Netnol Mail implements a hybrid cryptographic stack designed to neutralize both current and future threats, ensuring that data is never persisted in a vulnerable state:
- Kyber1024 (KEM): A lattice-based Key Encapsulation Mechanism providing post-quantum resistance, ensuring that secret exchanges remain immune to advanced quantum computing attacks.
- AES-256-GCM: High-performance symmetric encryption with integrated authentication (GCM), used to secure message bodies and sensitive metadata.
- Ephemeral Key Generation: The system generates random keys in runtime for each encryption session. These keys are encapsulated using the recipient's asymmetric public key; immediately after use, the clear-text version of the ephemeral key is purged from memory.

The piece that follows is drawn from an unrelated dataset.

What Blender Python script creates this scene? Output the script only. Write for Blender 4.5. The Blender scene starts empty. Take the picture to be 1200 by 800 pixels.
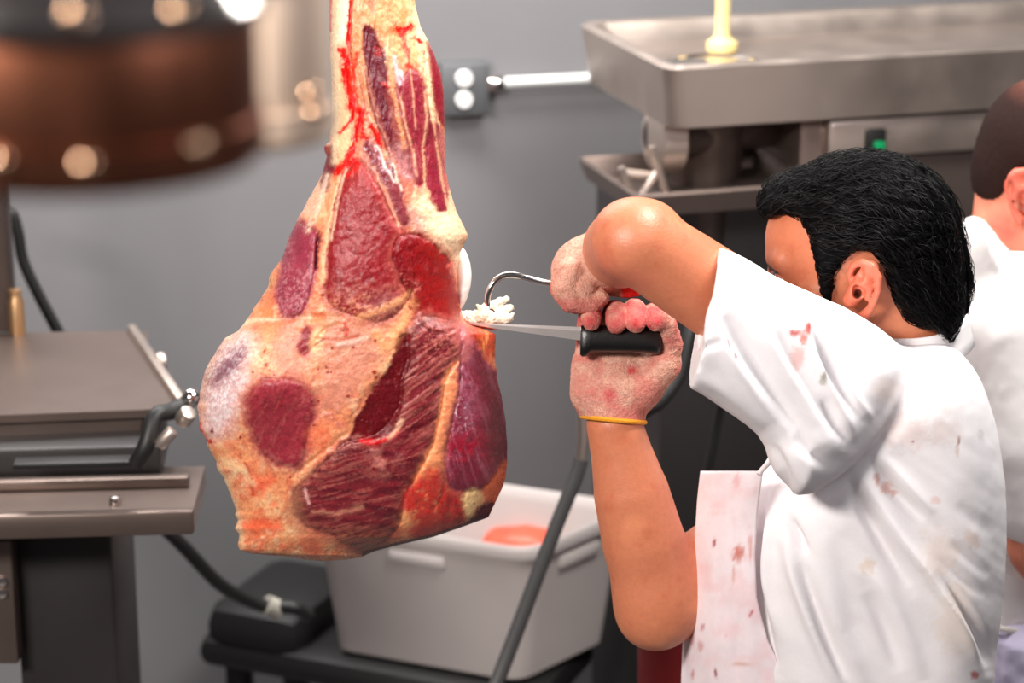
import bpy, math, random
import numpy as np
from mathutils import Vector, Matrix

random.seed(7)
rng = np.random.default_rng(11)
scene = bpy.context.scene
col_link = scene.collection.objects.link

# ------------------------------------------------------------------ camera geometry
FPX = 85.0 / 36.0 * 1200.0
PITCH = math.radians(17.0)
CAM = np.array([0.0, 0.0, 2.22])
FWD = np.array([0.0, math.cos(PITCH), -math.sin(PITCH)])
UP = np.array([0.0, math.sin(PITCH), math.cos(PITCH)])
RIGHT = np.array([1.0, 0.0, 0.0])
YM = 2.74
D0 = YM / math.cos(PITCH)                                     # working distance of the table of meat and the butcher
ORG = CAM + D0 * FWD


def P(px, py, Y):
    """world point on the vertical plane y = Y that the photo shows at px, py"""
    u = (px - 600.0) / FPX
    v = (400.0 - py) / FPX
    d = FWD + u * RIGHT + v * UP
    return CAM + d * (Y / d[1])


def q(px, py, d=0.0):
    """rigid working frame of the figures (x right, y up, depth away), metres"""
    s = (D0 + d) / FPX
    return np.array([(px - 600.0) * s, (400.0 - py) * s, d])


def q2w(v):
    v = np.asarray(v, float)
    return ORG + v[..., 0:1] * RIGHT + v[..., 1:2] * UP + v[..., 2:3] * FWD


def w2q(w):
    r = np.asarray(w, float) - ORG
    return np.stack([r @ RIGHT, r @ UP, r @ FWD], -1)


def qpx(v):
    """photo coordinates of working-frame points: used to lay out stains and muscles on surfaces"""
    z = D0 + v[:, 2]
    return np.stack([600 + FPX * v[:, 0] / z, 400 - FPX * v[:, 1] / z], -1)


def lin(r, g, b):
    c = np.array([r, g, b], float) / 255.0
    return np.where(c <= 0.04045, c / 12.92, ((c + 0.055) / 1.055) ** 2.4)


# ------------------------------------------------------------------ noise, polygons
def _hash(ix, iy, iz, seed):
    h = (ix.astype(np.int64) * 374761393 + iy.astype(np.int64) * 668265263 + iz.astype(np.int64) * 2147483647 + seed * 974634541) & 0xFFFFFFFF
    h = ((h ^ (h >> 13)) * 1274126177) & 0xFFFFFFFF
    h = (h ^ (h >> 16)) & 0xFFFFFFFF
    return h.astype(np.float64) / 4294967295.0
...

- Read-Only Architecture: The key derivation and attachment process occurs in an isolated environment where the generated private key is never written to disk, serving only to seal the cryptographic package before permanent deletion.
-
Authentication in Netnol Mail is anchored to the Netnol ID, the user’s immutable and sovereign identity root. Through a single login, the client locally decrypts access keys to provide a consolidated dashboard of all attached Organizations and inboxes. This aggregation occurs strictly on the client side; on the back-end, isolation is absolute. An Organization is mathematically incapable of detecting the existence of other organizations linked to the same ID. By utilizing Zero-Knowledge Proofs (ZKP), the server validates identity without ever touching passwords or private keys, rendering individual accounts deliberately irrecoverable by any third party.
-
All Netnol Mail instances operate on a unified Master Management Key (MMK) engine, with permission policies varying by plan. Upon registration, an Individual Organization is automatically pre-created. In this mode, the MMK operates in a restricted state, making it impossible to add any user other than the owner. While the owner can manage multiple inboxes, domains, and storage, all resources remain permanently tethered and limited to their specific ID.
In Team and Enterprise plans, the MMK expands to allow administrators to attach inboxes to third-party IDs and manage external members. Since the technical foundation is identical, transitioning between plans (upgrade/downgrade) is a seamless reconfiguration of resource limits and MMK sharing permissions, requiring no data migration. Each Organization, including the personal one, maintains its own independent billing cycle, allowing a single user to manage personal and corporate contexts with total administrative autonomy and cost segregation.
Netnol Mail is licensed under the AGPLv3. The primary motivation for this choice is to ensure that the project remains subject to public audit at all times. In a security-critical environment, transparency is not just a preference but a technical requirement; by keeping the source code open, we allow the global security community to verify our cryptographic implementations and Zero-Knowledge claims.